Decision fusion approach for detecting unknown wafer bin map patterns based on a deep multitask learning model

Abstract

In semiconductor manufacturing, wafer bin maps (WBMs) present specific defect patterns that provide crucial information for tracking abnormal processes. Thus, it is necessary to correctly classify WBM defects to achieve yield improvements. However, unknown types of defects constantly emerge due to the development of new process technologies and devices, degrading classification performance. Thus, a novel open set recognition (OSR) method that aims to detect unknown defects while correctly classifying known defect types is proposed in this work. The proposed method first extracts the reconstruction errors using an autoencoder and the random network errors using a random network distillation technique.
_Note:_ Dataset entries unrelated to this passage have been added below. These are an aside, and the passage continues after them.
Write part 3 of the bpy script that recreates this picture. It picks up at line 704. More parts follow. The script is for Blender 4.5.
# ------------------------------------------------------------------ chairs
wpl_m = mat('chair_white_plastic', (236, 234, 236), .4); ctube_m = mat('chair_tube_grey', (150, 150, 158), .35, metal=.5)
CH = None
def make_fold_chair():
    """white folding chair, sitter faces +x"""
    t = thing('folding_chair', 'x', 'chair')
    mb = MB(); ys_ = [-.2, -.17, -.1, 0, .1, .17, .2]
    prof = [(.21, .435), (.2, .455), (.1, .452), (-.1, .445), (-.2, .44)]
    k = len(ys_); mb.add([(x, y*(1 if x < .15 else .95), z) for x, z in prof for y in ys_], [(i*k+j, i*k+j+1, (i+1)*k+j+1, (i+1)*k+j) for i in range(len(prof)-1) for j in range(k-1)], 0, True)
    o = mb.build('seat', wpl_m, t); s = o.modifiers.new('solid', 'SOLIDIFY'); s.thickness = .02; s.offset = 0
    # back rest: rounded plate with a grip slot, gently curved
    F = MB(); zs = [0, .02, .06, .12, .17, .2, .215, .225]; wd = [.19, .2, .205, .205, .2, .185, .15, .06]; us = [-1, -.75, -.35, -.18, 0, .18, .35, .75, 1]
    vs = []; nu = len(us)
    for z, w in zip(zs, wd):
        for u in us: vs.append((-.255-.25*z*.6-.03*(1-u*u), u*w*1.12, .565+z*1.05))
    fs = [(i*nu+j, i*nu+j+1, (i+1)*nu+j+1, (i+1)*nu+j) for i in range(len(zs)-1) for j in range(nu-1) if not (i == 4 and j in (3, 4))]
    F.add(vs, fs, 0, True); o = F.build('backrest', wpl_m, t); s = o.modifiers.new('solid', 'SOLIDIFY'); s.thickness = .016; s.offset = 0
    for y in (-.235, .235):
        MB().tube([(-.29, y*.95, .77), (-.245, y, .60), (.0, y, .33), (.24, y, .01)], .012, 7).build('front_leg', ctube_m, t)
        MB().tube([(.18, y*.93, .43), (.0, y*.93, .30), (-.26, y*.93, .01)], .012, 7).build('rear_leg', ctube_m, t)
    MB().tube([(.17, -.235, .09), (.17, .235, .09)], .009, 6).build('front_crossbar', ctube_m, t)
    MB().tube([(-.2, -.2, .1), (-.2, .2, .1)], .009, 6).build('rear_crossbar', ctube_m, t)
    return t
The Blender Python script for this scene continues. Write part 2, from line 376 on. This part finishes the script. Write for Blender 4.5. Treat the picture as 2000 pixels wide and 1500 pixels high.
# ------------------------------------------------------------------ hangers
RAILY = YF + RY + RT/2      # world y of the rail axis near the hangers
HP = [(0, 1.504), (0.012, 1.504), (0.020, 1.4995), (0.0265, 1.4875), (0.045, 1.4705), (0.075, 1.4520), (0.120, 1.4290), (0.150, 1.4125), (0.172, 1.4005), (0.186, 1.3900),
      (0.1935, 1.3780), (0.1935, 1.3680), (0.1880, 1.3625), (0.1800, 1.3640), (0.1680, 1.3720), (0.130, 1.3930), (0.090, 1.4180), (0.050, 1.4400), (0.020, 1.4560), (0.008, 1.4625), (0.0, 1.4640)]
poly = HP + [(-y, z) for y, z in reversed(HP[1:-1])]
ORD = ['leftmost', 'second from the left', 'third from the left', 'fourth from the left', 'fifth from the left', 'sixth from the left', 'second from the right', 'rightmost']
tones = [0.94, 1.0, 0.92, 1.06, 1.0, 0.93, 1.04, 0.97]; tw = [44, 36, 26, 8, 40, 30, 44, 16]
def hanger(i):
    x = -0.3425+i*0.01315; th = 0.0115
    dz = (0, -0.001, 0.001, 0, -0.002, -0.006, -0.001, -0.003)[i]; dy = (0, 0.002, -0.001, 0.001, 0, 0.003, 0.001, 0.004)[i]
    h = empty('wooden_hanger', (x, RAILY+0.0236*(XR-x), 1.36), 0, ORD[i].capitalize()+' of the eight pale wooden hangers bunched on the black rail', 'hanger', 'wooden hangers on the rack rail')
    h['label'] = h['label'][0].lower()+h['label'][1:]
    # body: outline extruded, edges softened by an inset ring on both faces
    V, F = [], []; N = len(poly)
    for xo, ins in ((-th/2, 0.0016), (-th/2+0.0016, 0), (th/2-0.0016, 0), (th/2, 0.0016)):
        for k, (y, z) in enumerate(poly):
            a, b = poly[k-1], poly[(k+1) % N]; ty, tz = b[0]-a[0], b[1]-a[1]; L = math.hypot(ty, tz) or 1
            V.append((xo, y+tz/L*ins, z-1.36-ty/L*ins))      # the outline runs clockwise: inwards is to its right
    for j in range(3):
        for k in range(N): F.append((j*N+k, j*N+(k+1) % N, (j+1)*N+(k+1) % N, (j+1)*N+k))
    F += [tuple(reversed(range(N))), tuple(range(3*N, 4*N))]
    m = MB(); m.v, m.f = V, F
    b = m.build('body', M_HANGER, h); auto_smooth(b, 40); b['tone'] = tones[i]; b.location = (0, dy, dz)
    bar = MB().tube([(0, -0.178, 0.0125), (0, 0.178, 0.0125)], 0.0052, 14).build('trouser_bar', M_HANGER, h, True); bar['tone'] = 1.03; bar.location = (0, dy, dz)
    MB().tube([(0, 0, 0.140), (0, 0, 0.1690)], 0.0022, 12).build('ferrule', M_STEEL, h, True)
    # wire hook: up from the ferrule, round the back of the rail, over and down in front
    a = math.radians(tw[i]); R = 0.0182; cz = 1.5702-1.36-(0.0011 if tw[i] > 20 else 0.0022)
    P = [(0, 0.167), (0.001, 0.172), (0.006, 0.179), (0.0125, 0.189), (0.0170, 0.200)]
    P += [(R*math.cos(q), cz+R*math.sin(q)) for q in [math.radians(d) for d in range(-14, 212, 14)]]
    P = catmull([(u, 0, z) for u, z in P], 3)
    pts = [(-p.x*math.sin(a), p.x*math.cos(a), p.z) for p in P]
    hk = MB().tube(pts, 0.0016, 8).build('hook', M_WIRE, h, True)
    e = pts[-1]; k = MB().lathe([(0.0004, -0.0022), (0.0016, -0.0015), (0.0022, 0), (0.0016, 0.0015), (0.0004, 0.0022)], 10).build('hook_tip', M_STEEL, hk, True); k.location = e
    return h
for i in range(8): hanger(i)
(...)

Next, the two types of errors are combined by applying the extreme value theory-based Weibull calibration technique to produce probability scores for unknown detection. Finally, a deep convolutional neural network classifier assigns known classes to the samples determined as known. In the proposed method, multiple networks are interconnected, and we apply a simple sequential multitask learning mechanism to coordinate all networks. Extensive experiments were conducted on a real-world WBM defect dataset, and the results showed that each component proposed in this paper helped improve the unknown detection performance of our approach while minimizing its closed set classification performance loss. As a result, the proposed method outperformed the state-of-the-art OSR methods, achieving area under the receiver operating characteristic curve (AUROC) increases of at least 0.124 for unknown detection cases.